▶ [Supplied records]:
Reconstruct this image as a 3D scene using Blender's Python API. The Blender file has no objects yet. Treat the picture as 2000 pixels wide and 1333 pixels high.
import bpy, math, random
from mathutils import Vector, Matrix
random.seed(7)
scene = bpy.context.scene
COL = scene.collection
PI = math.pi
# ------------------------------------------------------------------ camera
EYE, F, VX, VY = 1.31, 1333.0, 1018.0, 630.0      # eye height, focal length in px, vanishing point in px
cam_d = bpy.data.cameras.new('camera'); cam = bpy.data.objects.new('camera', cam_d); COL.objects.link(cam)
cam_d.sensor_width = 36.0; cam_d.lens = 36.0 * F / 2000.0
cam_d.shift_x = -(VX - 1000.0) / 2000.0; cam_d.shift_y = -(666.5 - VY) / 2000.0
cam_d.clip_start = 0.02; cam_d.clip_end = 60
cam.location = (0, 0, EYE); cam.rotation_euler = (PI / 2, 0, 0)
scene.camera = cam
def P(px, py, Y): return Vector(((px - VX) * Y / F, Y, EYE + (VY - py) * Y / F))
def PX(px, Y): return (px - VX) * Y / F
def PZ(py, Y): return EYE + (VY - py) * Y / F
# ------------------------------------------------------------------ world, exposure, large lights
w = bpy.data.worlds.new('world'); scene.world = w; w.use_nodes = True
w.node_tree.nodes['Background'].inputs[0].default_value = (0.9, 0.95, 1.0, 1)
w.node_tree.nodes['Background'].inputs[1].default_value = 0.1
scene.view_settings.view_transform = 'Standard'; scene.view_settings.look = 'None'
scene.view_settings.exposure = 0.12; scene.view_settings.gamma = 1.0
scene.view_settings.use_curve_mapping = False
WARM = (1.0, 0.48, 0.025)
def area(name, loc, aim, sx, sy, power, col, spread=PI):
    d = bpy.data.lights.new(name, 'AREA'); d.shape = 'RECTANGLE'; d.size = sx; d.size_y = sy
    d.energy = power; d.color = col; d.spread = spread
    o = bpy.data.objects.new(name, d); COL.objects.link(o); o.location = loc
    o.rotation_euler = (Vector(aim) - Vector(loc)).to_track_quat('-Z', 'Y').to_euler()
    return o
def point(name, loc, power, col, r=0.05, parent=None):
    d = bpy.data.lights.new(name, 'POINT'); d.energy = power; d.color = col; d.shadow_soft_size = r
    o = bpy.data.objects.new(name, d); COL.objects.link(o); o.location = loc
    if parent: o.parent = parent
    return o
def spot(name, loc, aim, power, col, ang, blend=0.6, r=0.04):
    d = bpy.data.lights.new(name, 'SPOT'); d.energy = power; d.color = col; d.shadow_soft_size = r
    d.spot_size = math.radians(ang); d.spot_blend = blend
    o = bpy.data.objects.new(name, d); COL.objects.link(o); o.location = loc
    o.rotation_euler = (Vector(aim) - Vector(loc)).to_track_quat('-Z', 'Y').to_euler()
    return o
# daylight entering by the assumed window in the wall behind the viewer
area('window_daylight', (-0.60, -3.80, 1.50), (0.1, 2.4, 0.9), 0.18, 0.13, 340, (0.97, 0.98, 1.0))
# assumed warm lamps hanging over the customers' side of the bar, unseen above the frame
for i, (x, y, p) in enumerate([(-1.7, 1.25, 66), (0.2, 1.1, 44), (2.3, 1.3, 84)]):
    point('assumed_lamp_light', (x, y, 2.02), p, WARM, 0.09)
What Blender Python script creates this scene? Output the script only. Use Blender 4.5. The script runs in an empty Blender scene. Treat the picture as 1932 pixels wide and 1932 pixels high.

▶ [Written exercise]:
Transcribe the data. Leave every line exactly as it is.

▶ [Reply]:
Reconstruct this image as a 3D scene using Blender's Python API. The Blender file has no objects yet. Treat the picture as 2000 pixels wide and 1333 pixels high.
import bpy, math, random
from mathutils import Vector, Matrix
random.seed(7)
scene = bpy.context.scene
COL = scene.collection
PI = math.pi
# ------------------------------------------------------------------ camera
EYE, F, VX, VY = 1.31, 1333.0, 1018.0, 630.0      # eye height, focal length in px, vanishing point in px
cam_d = bpy.data.cameras.new('camera'); cam = bpy.data.objects.new('camera', cam_d); COL.objects.link(cam)
cam_d.sensor_width = 36.0; cam_d.lens = 36.0 * F / 2000.0
cam_d.shift_x = -(VX - 1000.0) / 2000.0; cam_d.shift_y = -(666.5 - VY) / 2000.0
cam_d.clip_start = 0.02; cam_d.clip_end = 60
cam.location = (0, 0, EYE); cam.rotation_euler = (PI / 2, 0, 0)
scene.camera = cam
def P(px, py, Y): return Vector(((px - VX) * Y / F, Y, EYE + (VY - py) * Y / F))
def PX(px, Y): return (px - VX) * Y / F
def PZ(py, Y): return EYE + (VY - py) * Y / F
# ------------------------------------------------------------------ world, exposure, large lights
w = bpy.data.worlds.new('world'); scene.world = w; w.use_nodes = True
w.node_tree.nodes['Background'].inputs[0].default_value = (0.9, 0.95, 1.0, 1)
w.node_tree.nodes['Background'].inputs[1].default_value = 0.1
scene.view_settings.view_transform = 'Standard'; scene.view_settings.look = 'None'
scene.view_settings.exposure = 0.12; scene.view_settings.gamma = 1.0
scene.view_settings.use_curve_mapping = False
WARM = (1.0, 0.48, 0.025)
def area(name, loc, aim, sx, sy, power, col, spread=PI):
    d = bpy.data.lights.new(name, 'AREA'); d.shape = 'RECTANGLE'; d.size = sx; d.size_y = sy
    d.energy = power; d.color = col; d.spread = spread
    o = bpy.data.objects.new(name, d); COL.objects.link(o); o.location = loc
    o.rotation_euler = (Vector(aim) - Vector(loc)).to_track_quat('-Z', 'Y').to_euler()
    return o
def point(name, loc, power, col, r=0.05, parent=None):
    d = bpy.data.lights.new(name, 'POINT'); d.energy = power; d.color = col; d.shadow_soft_size = r
    o = bpy.data.objects.new(name, d); COL.objects.link(o); o.location = loc
    if parent: o.parent = parent
    return o
def spot(name, loc, aim, power, col, ang, blend=0.6, r=0.04):
    d = bpy.data.lights.new(name, 'SPOT'); d.energy = power; d.color = col; d.shadow_soft_size = r
    d.spot_size = math.radians(ang); d.spot_blend = blend
    o = bpy.data.objects.new(name, d); COL.objects.link(o); o.location = loc
    o.rotation_euler = (Vector(aim) - Vector(loc)).to_track_quat('-Z', 'Y').to_euler()
    return o
# daylight entering by the assumed window in the wall behind the viewer
area('window_daylight', (-0.60, -3.80, 1.50), (0.1, 2.4, 0.9), 0.18, 0.13, 340, (0.97, 0.98, 1.0))
# assumed warm lamps hanging over the customers' side of the bar, unseen above the frame
for i, (x, y, p) in enumerate([(-1.7, 1.25, 66), (0.2, 1.1, 44), (2.3, 1.3, 84)]):
    point('assumed_lamp_light', (x, y, 2.02), p, WARM, 0.09)
What Blender Python script creates this scene? Output the script only. Use Blender 4.5. The script runs in an empty Blender scene. Treat the picture as 1932 pixels wide and 1932 pixels high.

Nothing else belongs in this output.